Fim anunciado
Gosto muito das coisas simples, acordar de manhã e ir à padaria tomar café, por exemplo, isso é uma coisa que eu gostava de fazer quando morava no Brasil, e que agora foi substituída por uma ida ao 7 eleven, assim volto pra casa com meu café nas mãos.
Meu avô Paulo Santana também adorava café, enquanto fazia seu tratamento de quimioterapia em São Paulo, não via a hora de voltar pro Paraná para poder ficar perto dos seu bichos enquanto bebericava seu café. Todavia, a familia toda tentava persuadi-lo a ficar em São Paulo para que essa viagem Paraná – São Paulo fosse evitada, mas ele se mostrava irredutível e enquanto pode, sempre voltou para seu lar, e mostrava uma certa urgência, “eu tenho que cuidar dos meus bichos”.
Me contam, que a primeira coisa que ele fazia quando chegava de seu tratamento em São Paulo, era justamente sentar-se à mesa tomando café, enquanto brincava com os cachorros que ao seu redor, saudavam sua chegada. Me reconheço no meu avô nesse aspecto, gosto de estar ao redor dos bichos, especialmente cachorros devido a interação que existe com eles, que me parece única.
No livro Por um fio, Drauzio Varella relata que seus pacientes em estado terminal adquiriam mais sabedoria, penso no meu avô como uma hipótese disso, talvez ele soubesse que fosse partir, talvez o próprio corpo, anunciasse que o fim estaria próximo e diante dessa constatação ele se perguntasse o que mais valeria a pena na vida, e possivelmente a conclusão fosse as coisas simples da vida, e é provável que isso aconteça por que não pensamos na finitude quando fazemos as coisas que nos dão prazer. Ou talvez sim, talvez pensemos na finitude e então surge a urgência de priorizarmos aquilo que mais importa, não sabemos de fato.
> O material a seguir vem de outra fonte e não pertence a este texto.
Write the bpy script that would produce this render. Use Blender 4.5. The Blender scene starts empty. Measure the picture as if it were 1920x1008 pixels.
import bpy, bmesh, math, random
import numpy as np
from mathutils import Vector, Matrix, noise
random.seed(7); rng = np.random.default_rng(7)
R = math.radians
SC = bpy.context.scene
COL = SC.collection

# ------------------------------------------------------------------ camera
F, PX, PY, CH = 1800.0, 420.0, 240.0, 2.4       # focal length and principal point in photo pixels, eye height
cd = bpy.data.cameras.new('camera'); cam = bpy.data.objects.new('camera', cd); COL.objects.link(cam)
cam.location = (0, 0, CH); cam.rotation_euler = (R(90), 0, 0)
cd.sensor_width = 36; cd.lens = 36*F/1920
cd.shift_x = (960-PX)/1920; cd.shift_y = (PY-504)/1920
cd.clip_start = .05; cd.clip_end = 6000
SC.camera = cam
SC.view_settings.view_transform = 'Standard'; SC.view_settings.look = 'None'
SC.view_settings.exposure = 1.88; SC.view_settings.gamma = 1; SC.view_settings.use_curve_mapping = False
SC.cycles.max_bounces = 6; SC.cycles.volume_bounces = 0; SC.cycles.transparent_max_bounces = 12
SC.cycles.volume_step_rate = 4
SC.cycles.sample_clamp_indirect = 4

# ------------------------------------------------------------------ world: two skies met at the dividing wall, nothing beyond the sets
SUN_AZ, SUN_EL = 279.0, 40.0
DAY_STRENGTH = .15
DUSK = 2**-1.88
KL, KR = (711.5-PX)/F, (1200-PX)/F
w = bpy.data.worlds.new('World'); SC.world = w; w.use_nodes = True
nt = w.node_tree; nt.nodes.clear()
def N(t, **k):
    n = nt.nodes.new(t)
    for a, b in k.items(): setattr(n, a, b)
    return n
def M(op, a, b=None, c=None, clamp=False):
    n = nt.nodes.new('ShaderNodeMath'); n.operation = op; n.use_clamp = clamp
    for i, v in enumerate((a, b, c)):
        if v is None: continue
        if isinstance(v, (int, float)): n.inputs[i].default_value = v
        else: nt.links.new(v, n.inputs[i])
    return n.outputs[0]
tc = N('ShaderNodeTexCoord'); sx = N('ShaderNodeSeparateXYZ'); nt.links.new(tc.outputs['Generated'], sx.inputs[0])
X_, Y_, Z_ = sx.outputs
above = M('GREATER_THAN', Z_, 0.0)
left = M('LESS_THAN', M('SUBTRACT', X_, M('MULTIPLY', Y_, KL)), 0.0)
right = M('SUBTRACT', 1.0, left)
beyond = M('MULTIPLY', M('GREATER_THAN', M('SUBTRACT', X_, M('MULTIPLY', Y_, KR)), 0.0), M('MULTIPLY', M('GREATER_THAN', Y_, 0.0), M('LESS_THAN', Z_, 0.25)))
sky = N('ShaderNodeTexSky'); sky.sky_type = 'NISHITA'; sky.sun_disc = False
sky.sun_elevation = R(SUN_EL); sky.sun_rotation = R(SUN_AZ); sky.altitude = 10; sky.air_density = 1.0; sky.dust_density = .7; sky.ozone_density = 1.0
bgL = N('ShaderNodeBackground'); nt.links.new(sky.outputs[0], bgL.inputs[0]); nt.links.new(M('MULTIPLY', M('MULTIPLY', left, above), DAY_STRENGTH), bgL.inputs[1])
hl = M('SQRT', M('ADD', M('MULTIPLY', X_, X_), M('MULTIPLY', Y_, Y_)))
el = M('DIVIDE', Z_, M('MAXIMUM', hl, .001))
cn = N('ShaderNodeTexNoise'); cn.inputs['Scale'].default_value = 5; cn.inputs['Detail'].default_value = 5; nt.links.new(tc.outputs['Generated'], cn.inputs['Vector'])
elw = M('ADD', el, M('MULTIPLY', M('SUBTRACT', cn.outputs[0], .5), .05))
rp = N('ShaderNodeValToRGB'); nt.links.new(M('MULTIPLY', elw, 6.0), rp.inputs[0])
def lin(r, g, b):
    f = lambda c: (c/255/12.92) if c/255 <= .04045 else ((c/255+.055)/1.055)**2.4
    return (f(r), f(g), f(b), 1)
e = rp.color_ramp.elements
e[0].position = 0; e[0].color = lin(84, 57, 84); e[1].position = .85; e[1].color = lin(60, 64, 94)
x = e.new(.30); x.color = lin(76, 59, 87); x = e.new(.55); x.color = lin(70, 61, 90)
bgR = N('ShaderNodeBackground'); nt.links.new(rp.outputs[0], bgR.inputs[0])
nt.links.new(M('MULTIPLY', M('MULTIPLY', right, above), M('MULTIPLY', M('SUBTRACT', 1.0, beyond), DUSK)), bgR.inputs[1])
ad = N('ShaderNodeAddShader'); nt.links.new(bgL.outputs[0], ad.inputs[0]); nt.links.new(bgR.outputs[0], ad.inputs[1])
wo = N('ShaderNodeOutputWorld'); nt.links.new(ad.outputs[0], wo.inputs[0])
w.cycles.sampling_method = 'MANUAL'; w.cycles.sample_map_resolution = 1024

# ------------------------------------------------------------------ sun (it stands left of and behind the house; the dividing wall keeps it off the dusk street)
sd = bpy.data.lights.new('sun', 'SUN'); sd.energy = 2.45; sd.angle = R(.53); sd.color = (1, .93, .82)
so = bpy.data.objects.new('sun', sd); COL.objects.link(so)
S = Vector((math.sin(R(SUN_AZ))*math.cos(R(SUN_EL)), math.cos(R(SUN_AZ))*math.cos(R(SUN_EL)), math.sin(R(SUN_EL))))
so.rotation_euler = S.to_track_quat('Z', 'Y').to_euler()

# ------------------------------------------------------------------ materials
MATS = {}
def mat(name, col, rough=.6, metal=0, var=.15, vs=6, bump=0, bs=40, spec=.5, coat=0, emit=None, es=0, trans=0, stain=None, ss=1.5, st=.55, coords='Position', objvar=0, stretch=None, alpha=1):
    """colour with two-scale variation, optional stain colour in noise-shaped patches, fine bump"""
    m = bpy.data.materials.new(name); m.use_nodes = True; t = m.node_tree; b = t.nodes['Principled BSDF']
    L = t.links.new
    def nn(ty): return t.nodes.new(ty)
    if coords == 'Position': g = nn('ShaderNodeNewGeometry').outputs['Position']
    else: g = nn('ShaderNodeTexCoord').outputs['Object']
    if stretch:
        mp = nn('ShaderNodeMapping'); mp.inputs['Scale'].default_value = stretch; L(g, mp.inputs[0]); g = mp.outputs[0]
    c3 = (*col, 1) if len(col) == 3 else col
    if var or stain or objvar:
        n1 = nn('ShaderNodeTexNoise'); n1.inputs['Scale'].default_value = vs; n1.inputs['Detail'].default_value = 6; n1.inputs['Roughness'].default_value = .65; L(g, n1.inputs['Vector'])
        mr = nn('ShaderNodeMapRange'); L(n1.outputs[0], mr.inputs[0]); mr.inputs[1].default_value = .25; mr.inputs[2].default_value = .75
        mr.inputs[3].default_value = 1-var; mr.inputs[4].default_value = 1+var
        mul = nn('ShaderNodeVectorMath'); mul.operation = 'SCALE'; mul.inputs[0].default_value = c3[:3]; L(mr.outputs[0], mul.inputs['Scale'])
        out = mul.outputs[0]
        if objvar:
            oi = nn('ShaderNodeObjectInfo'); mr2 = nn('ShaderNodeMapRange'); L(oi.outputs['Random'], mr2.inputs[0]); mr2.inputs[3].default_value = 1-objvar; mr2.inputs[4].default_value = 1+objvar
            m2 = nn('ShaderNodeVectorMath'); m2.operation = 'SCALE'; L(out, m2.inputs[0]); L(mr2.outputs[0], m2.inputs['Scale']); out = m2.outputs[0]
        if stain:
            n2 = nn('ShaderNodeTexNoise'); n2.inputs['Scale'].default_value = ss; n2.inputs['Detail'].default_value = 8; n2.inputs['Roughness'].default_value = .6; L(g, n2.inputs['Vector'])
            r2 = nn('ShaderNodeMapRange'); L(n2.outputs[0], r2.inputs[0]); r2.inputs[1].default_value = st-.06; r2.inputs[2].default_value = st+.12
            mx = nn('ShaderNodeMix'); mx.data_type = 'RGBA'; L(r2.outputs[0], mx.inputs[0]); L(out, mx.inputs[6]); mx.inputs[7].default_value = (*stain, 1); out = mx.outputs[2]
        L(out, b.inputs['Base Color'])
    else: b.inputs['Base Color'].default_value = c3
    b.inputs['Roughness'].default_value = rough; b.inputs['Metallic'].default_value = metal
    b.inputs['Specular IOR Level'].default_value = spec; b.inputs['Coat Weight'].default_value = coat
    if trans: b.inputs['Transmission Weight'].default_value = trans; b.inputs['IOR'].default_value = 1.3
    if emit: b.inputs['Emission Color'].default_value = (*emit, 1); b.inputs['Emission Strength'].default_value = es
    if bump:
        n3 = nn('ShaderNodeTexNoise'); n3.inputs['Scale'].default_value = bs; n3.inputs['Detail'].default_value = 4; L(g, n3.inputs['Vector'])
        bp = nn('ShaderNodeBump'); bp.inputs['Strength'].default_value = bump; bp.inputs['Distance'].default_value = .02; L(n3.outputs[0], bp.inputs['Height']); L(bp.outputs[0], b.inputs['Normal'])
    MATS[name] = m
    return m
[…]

Antes de falecer, o pai de uma grande amiga foi levado a um parque para poder passear um pouco, lá acendeu um cigarro de maconha, que não é proibido no Estado da Califórnia, e enquanto fumava contemplava seus netos que ao longe brincavam nos brinquedos do parque, lembro claramente da felicidade presente nos olhos dele da qual tive o privilégio te testemunhar.
Escrevo essa crônica em memória desses dois senhores, que não se conheciam, mas que pelo próprio acaso da vida tiveram suas vidas aqui lembradas como uma tentativa de refletir uma vida mais sábia, escrevo essas palavras enquanto tomo meu café matinal, aquele mesmo que comprei no 7 eleven, celebro a vida desses dois cavalheiros enquanto meu pergunto: será que conseguiremos viver uma vida com mais sabedoria sem precisar de um fim anunciado?